EUMEDGRID-Support: Sustainability of e-Infrastructures across the Mediterranean

EUMEDGRID vision has facilitated improvements at technological level and fostered the know-how of networking and computing professionals across the Mediterranean. The resulting pilot grid infrastructure for research in the region was interoperable and compatible with the Enabling Grids for e-Science (EGEE), the world’s largest multi-disciplinary grid infrastructure connecting over 10,000 researchers world-wide, from fields as diverse as high energy physics and earth and life sciences.

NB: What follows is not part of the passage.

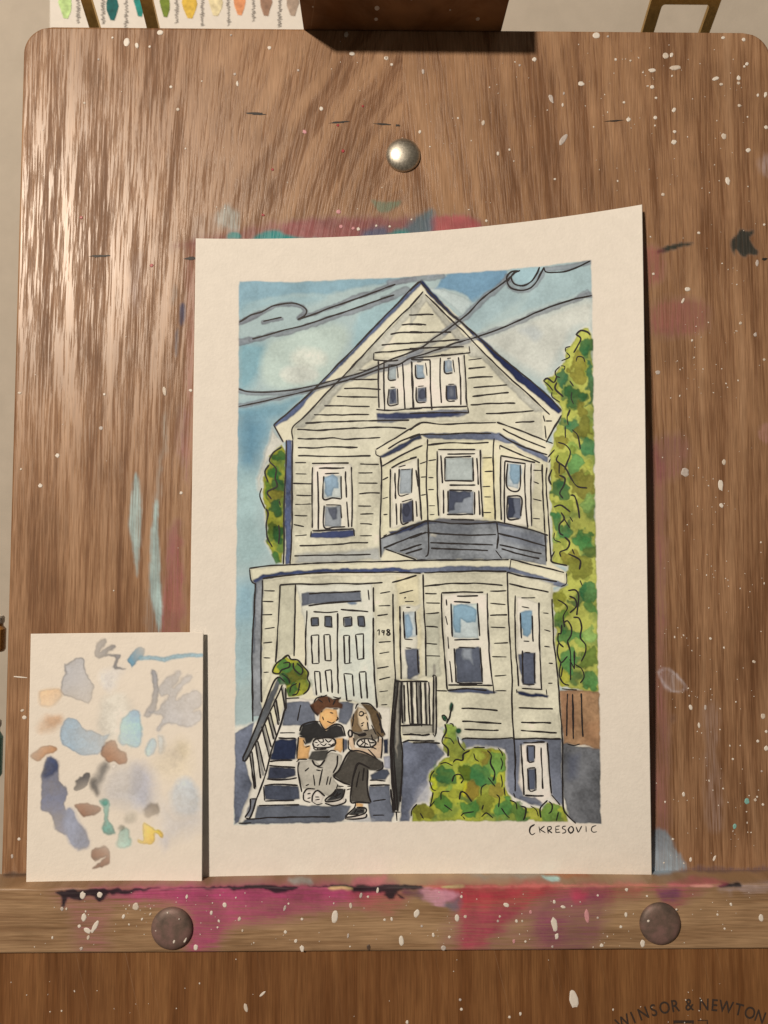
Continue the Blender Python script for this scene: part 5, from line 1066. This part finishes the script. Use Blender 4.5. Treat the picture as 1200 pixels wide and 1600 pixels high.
# brass wall brackets: flat looped strap leaning out from the wall
N = NT('aged_brass'); tc = N.n('ShaderNodeTexCoord'); f = N.noise(tc.outputs['Object'], 500, 4, .6)
N.put(N.b.inputs['Base Color'], N.ramp(f, [(0.3, (.46, .30, .10)), (0.7, (.62, .43, .16))])); N.b.inputs['Metallic'].default_value = 0.9
N.put(N.b.inputs['Roughness'], N.mt('MULTIPLY_ADD', f, .2, .28)); BRASS = N.m
def bracket(px0, px1, b0, b1, top, label):
    lo = np.array([hit(px0, 52, -60), hit(px1, 52, -60)]); X0, X1 = lo[:, 0]; Y0 = lo[0, 1]; Z0 = -60 * U
    dirv = np.array([0, 25.0, 50.0]); dirv /= np.linalg.norm(dirv); nv_ = np.array([0, -50.0, 25.0]); nv_ /= np.linalg.norm(nv_)
    def pt(a, b_, n_=0): return np.array([a, Y0, Z0]) + dirv * b_ * U + nv_ * n_ * U
    r = 5
    inner = [(X0 + b0 * U, -330)] + [(X1 - b1 * U, -330)]
    arc1 = [(X1 - (b1 + r - r * math.cos(a)) * U, top - r + r * math.sin(a)) for a in np.linspace(0, math.pi / 2, 6)]
    arc0 = [(X0 + (b0 + r - r * math.sin(a)) * U, top - r + r * math.cos(a)) for a in np.linspace(0, math.pi / 2, 6)]
    inn = inner[1:] + arc1 + arc0 + inner[:1]
    out = [(X1, -330)] + [(X1, top * k / 5 + 16 * k / 5) for k in range(1, 5)] + [(X1, top + 16)] + [(X0 + (X1 - X0) * k / 3, top + 16) for k in (2, 1)] + [(X0, top + 16)] + [(X0, (top + 16) * k / 5) for k in (4, 3, 2, 1)] + [(X0, -330)]
    m_ = len(inn); out = [out[0]] + [tuple(np.array(out)[int(round(i * (len(out) - 1) / (m_ - 1)))]) for i in range(1, m_ - 1)] + [out[-1]]
    V_ = [pt(a, b_, 0) for a, b_ in inn] + [pt(a, b_, 0) for a, b_ in out] + [pt(a, b_, -9) for a, b_ in inn] + [pt(a, b_, -9) for a, b_ in out]
    F_ = []
    for i in range(m_ - 1):
        F_ += [(i, m_ + i, m_ + i + 1, i + 1), (2 * m_ + i + 1, 3 * m_ + i + 1, 3 * m_ + i, 2 * m_ + i), (i, i + 1, 2 * m_ + i + 1, 2 * m_ + i), (m_ + i + 1, m_ + i, 3 * m_ + i, 3 * m_ + i + 1)]
    th = thing('brass_bracket', label, 'bracket', pt((X0 + X1) / 2, -330), 'brass brackets behind the board')
    mesh_obj('strap', V_, F_, BRASS, th)
    V_ = []
    for a in (X0, X1):
        for b_ in (-326, -340):
            for n_ in (2, -11): V_.append(pt(a + (-3 * U if a == X0 else 3 * U), b_, n_))
    mesh_obj('foot', V_, [(0, 1, 3, 2), (4, 6, 7, 5), (0, 4, 5, 1), (2, 3, 7, 6), (0, 2, 6, 4), (1, 5, 7, 3)], BRASS, th)
bracket(1003, 1108, 20, 16, 46, 'gold bracket behind the right corner of the board')
bracket(142, 250, 17, 20, 74, 'gold bracket in front of the paint chart, behind the board')

# two small things on the shelf to the left, just showing past the board
def lathe(name, cx, cy, cz, prof_, mat, parent, ns=28):
    V_, F_ = [], []
    for r, h in prof_:
        for k in range(ns):
            a = 2 * math.pi * k / ns; V_.append((cx + r * math.cos(a), cy + h, cz + r * math.sin(a)))
    for i in range(len(prof_) - 1):
        for k in range(ns): F_.append((i * ns + k, (i + 1) * ns + k, (i + 1) * ns + (k + 1) % ns, i * ns + (k + 1) % ns))
    F_ += [tuple(range(ns)), tuple(range(len(V_) - 1, len(V_) - ns - 1, -1))]
    return mesh_obj(name, V_, F_, mat, parent, smooth=False)
for px_, py_, rr_, hh_, c, lab, cat in ((-14, 1018, 22, 46, (.50, .24, .06), 'blurred orange-brown jar peeping past the left edge of the board', 'jar'), (-24, 1215, 26, 80, (.12, .42, .40), 'blurred teal pot peeping past the lower left edge of the board', 'pot')):
    c0 = hit(px_, py_, -90)
    th = thing('paint_jar' if cat == 'jar' else 'paint_pot', lab, cat, c0)
    k = U
    lathe('body', c0[0], c0[1], c0[2], [(rr_ * .9 * k, 0), (rr_ * k, 4 * k), (rr_ * k, hh_ * .8 * k), (rr_ * .8 * k, hh_ * .92 * k), (rr_ * .8 * k, hh_ * k)], plain(cat + '_glaze', c, .4), th)
    lathe('lid', c0[0], c0[1] + hh_ * k, c0[2], [(rr_ * .84 * k, .4 * k), (rr_ * .88 * k, 3 * k), (rr_ * .88 * k, 10 * k), (rr_ * .8 * k, 13 * k)], plain(cat + '_lid', (.72, .68, .62), .5), th)
for o in bpy.data.objects:
    if '_b' in o.keys(): del o['_b']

EUMEDGRID-Support (2010-2012), kicking off on 1 January 2010, will hold its launch event 25-28 January 2010 in Cairo, Egypt. The event will set the foundation for the project, which builds on the successful outcomes of EUMEDGRID (2006-2008), and spotlights Europe and the Mediterranean and Middle-east regions through an open dialogue aimed at increasing stakeholder and community awareness on the fundamental importance of e-Infrastructures with the ultimate goal of ensuring long-term sustainability. To maximise outcomes, EUMEDGRID-Support adopts a two-fold approach: bottom-up approach - serving to raise awareness among researchers, students and technical personnel who can greatly benefit from using e-Infrastructures in their work; and top-down bringing into sharp relief the need for a policy framework developed with funding bodies highlighting the value-add and need for e-Infrastructures to empower researchers and advance the frontiers of scientific research.

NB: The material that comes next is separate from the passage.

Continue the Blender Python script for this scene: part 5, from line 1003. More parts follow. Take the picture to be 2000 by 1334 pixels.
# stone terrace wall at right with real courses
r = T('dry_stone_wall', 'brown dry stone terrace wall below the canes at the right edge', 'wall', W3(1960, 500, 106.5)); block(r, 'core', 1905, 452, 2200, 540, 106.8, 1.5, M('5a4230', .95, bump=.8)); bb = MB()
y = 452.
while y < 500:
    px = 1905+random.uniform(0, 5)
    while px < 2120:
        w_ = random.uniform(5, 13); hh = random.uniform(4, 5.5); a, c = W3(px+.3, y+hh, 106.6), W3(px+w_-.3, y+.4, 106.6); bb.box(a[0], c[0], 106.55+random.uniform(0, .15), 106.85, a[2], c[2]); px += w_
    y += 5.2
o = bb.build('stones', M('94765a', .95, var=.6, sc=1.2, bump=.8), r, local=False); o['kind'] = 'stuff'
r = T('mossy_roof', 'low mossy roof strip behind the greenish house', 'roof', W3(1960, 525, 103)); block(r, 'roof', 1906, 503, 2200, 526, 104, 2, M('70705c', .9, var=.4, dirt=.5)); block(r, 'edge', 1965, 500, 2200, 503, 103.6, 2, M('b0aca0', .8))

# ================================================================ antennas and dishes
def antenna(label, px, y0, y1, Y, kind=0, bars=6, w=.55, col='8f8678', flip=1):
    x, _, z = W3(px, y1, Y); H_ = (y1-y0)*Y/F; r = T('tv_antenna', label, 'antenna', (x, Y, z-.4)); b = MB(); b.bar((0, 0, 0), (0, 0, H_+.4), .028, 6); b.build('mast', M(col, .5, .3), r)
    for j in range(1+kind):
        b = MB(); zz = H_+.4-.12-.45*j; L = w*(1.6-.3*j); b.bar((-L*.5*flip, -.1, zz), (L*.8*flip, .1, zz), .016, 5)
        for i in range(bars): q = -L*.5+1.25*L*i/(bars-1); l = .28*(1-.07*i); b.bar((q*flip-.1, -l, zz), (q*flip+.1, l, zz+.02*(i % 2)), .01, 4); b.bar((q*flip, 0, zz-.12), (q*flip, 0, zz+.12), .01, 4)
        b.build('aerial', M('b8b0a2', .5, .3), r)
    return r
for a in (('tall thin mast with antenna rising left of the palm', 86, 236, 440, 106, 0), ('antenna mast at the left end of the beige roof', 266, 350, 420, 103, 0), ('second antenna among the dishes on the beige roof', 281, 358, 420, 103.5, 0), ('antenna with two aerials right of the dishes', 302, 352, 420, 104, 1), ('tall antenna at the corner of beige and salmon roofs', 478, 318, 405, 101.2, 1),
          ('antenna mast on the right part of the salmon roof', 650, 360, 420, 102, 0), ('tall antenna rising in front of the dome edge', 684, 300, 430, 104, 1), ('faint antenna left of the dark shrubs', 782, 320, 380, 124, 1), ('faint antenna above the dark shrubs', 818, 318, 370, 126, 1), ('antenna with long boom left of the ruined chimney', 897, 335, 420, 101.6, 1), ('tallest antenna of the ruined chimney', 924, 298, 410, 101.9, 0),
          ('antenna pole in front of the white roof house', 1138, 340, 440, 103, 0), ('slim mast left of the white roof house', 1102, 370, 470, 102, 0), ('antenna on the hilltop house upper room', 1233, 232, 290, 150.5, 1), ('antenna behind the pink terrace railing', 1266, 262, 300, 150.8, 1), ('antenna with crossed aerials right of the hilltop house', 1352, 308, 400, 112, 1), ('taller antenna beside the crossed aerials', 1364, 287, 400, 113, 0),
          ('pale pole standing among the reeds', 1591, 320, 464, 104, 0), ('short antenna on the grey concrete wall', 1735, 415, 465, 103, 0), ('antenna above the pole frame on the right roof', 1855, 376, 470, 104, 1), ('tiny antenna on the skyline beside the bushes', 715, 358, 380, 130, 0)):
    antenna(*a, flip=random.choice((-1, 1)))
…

"EUMEDGRID-Support is a strategic and timely project, which effectively responds to the pressing need for computing power and storage capacity provided by large computing systems or supercomputing centres and sophisticated tools. However, these advanced infrastructures are expensive to build and can only be justified by a critical mass of users. Through the creation of virtual, distributed environments, research institutions and universities, which are supported by appropriate policies, ensure access and resources to user groups from several domains. These resources thus empower researchers to co-operate with peers in different parts of the world in real time, optimising human resources and "brainware", says Federico Ruggieri, INFN (National Institute for Nuclear Physics), Italy and co-ordinator of EUMEDGrid-Support.